Even that might not be enough to prevent a work stoppage.

The NBA Commissioner acknowledged Tuesday it will be "a challenge" to reach a deal for a new collective bargaining agreement before the current one expires in a month.

"The question is whether the owners and the players will be bold enough to do what has to be done here to keep this sport on the track that it is on now, which is straight up," Stern said during his annual news conference before Game 1 of the NBA finals.

Owners are seeking major financial changes to the deal that expires June 30. Without an agreement, the owners could then lock out the players.

The sides already planned to sit down twice when the series moves to Dallas, and Stern said Tuesday groups from both negotiating committees will be in Miami on Wednesday for what he called a "full-blown" bargaining session.

"We told the players and the owners to bring their negotiating talents to South Beach," Stern said, poking fun at the line LeBron James used when he announced he was leaving Cleveland as a free agent last summer.

Both sides insist they want to avoid a situation similar to the NFL's, which is currently being carried out through the court system -- though the players did file a charge against the NBA with the National Labor Relations Board last week for unfair bargaining practices.

So Stern said the key is continued meetings before the deadline, some in small groups and others with more voices in the room.

"I know that both sides will make their best offers before the lockout, because if they don't, then there's going to be a lockout that would be destructive to our business from the owners' perspective and the players' perspective," Stern said. "So that's why we've scheduled these sessions, and we'll schedule more, because we want to face this issue."

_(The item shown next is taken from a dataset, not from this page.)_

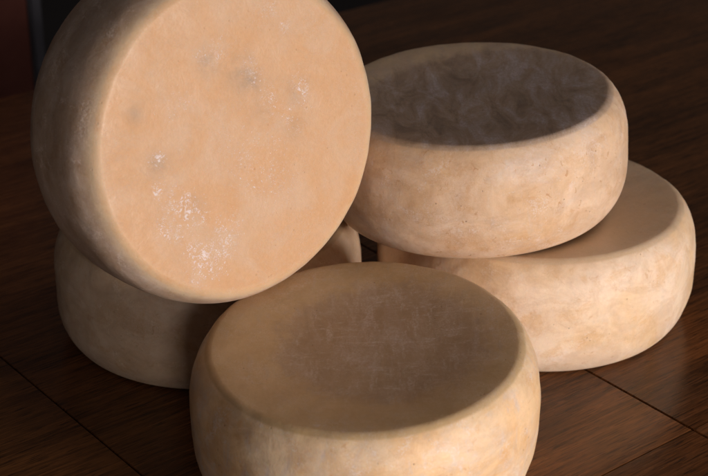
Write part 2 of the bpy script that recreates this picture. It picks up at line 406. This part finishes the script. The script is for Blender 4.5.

Stern said the league learned of the union's NLRB charge while on the way to a negotiating session last week, where the players offered some unspecified new ideas. He said the league was not concerned by the complaint, adding "that's a part of the challenge, really, whether we're going to be bold enough to negotiate as opposed to posture."

Players have balked at the owners' desire for a hard salary cap system to replace the current one that allows for certain exceptions. Stern didn't deny that a hard cap could force the Heat to have to break up their trio of James, Dwyane Wade and Chris Bosh to conform to new rules.

The league also seeks to slash player salary costs by nearly $800 million annually, along with reductions in the length of contracts and the amount for which they can be guaranteed.

Deputy commissioner Adam Silver, the lead negotiator for the league, says costs have risen faster than revenues during this CBA, which was ratified in 2005.

"The built-in increases of our contracts are much higher than inflation and the growth in our business," Silver said. "For example, the three key players on the Heat all have 10 1/2 percent per year increases built into their deals for next year, at a point when revenues in our business are growing somewhere around 3 percent. It's a broken system."

Players quickly rejected the owners' initial proposal for a new deal in February 2010 and the league finally made a second one at the end of last month that didn't interest the union. The players have made just one counterproposal last summer, but Stern said the sides continue to exchange ideas.

He said they aren't near the point where they could extend the June 30 deadline, and that "everyone knows that offers get worse, not better" in a work stoppage.

"As David said, I think it would be a mistake for both sides if we do not put our best proposals forward before that deadline, because it is a very real deadline," Silver said. "And while we've incurred some damage already, it will move to a new level once we're in a work stoppage, if that were to occur."